YOUR TASK → Pick out each line with the word "part" from the material that follows.
┄┄┄┄┄┄
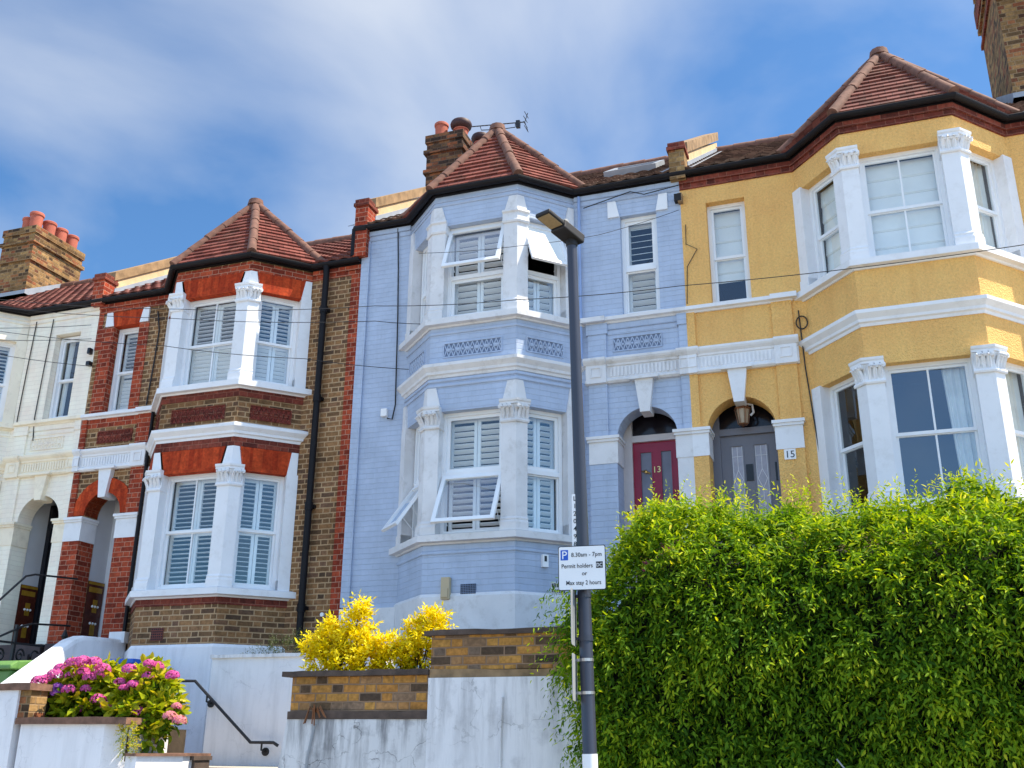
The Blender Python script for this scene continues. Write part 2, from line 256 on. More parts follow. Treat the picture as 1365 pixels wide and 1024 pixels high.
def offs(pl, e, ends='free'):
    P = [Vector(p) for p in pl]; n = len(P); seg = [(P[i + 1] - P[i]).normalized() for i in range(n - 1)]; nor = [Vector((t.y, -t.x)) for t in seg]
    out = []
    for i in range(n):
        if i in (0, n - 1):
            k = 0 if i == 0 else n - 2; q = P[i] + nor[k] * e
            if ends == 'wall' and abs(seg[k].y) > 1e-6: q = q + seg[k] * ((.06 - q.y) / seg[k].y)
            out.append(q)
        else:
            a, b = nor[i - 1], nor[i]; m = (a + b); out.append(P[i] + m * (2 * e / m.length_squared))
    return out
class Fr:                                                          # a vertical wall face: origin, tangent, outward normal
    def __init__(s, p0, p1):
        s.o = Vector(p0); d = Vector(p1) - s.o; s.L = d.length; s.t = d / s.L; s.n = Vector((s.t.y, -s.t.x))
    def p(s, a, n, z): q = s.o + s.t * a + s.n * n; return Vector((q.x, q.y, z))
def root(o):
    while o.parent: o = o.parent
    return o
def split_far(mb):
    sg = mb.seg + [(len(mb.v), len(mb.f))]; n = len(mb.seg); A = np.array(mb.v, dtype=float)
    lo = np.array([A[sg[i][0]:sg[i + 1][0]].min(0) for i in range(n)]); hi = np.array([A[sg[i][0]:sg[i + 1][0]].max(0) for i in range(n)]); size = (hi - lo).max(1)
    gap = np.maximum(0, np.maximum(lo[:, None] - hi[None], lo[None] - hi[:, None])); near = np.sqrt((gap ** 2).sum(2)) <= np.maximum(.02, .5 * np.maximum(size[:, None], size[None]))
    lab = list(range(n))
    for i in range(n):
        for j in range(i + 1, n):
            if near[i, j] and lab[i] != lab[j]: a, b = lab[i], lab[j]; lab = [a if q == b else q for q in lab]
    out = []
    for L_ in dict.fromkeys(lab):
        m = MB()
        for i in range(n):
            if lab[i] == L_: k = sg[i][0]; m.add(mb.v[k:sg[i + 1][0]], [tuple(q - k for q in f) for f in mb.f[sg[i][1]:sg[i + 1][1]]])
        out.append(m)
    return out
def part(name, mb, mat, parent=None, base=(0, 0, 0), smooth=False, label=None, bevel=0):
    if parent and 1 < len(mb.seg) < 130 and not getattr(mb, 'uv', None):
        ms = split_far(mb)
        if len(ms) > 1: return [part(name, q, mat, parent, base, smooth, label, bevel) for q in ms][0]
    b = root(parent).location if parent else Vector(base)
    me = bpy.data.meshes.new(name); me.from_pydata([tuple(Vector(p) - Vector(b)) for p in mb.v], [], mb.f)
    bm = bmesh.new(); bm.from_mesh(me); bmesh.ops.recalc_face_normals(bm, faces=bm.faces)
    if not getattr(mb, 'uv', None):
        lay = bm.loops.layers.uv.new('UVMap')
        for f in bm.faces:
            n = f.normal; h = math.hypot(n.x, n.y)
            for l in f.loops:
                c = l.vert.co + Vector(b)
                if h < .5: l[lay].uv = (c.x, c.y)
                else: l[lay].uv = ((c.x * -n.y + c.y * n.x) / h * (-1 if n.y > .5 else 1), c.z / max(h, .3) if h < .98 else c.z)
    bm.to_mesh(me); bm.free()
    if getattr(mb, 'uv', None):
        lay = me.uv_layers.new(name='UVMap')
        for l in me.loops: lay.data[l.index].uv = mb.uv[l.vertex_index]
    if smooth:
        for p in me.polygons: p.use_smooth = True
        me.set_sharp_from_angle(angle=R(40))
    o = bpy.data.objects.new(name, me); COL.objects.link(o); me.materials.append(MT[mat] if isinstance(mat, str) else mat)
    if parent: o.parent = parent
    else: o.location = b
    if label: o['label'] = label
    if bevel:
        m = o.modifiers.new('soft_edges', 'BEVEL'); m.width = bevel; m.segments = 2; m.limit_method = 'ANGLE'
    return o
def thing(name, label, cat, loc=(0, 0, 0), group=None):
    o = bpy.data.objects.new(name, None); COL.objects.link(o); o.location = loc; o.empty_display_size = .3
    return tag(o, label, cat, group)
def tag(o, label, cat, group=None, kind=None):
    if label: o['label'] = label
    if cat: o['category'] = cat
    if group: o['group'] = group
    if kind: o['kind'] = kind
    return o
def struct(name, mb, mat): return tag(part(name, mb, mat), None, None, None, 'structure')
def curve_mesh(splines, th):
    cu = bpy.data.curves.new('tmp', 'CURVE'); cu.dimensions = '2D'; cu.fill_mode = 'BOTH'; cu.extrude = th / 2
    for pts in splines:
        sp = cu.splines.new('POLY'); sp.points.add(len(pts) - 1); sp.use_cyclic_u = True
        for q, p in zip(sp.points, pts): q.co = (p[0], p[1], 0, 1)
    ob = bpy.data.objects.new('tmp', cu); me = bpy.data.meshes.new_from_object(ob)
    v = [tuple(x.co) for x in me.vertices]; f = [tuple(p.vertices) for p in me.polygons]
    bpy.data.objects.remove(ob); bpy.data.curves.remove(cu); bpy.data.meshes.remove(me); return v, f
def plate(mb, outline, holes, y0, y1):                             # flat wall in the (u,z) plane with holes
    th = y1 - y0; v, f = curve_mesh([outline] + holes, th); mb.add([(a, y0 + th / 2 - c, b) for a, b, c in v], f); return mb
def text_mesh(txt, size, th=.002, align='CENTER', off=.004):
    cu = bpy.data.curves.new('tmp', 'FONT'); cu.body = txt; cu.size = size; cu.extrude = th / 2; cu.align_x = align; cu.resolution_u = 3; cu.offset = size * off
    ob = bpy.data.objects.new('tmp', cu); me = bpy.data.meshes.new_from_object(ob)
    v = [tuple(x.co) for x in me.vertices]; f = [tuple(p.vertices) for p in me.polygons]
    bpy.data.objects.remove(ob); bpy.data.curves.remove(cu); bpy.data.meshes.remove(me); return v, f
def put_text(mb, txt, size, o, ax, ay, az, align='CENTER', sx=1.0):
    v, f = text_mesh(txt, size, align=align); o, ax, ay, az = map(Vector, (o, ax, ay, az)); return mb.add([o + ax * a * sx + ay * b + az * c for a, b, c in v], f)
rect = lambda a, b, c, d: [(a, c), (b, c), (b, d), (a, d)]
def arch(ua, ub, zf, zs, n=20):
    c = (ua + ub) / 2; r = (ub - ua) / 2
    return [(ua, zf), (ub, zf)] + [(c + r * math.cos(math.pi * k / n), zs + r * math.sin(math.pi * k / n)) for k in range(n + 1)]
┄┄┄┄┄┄
WRITTEN RESPONSE →
The Blender Python script for this scene continues. Write part 2, from line 256 on. More parts follow. Treat the picture as 1365 pixels wide and 1024 pixels high.
def part(name, mb, mat, parent=None, base=(0, 0, 0), smooth=False, label=None, bevel=0):
        if len(ms) > 1: return [part(name, q, mat, parent, base, smooth, label, bevel) for q in ms][0]
def struct(name, mb, mat): return tag(part(name, mb, mat), None, None, None, 'structure')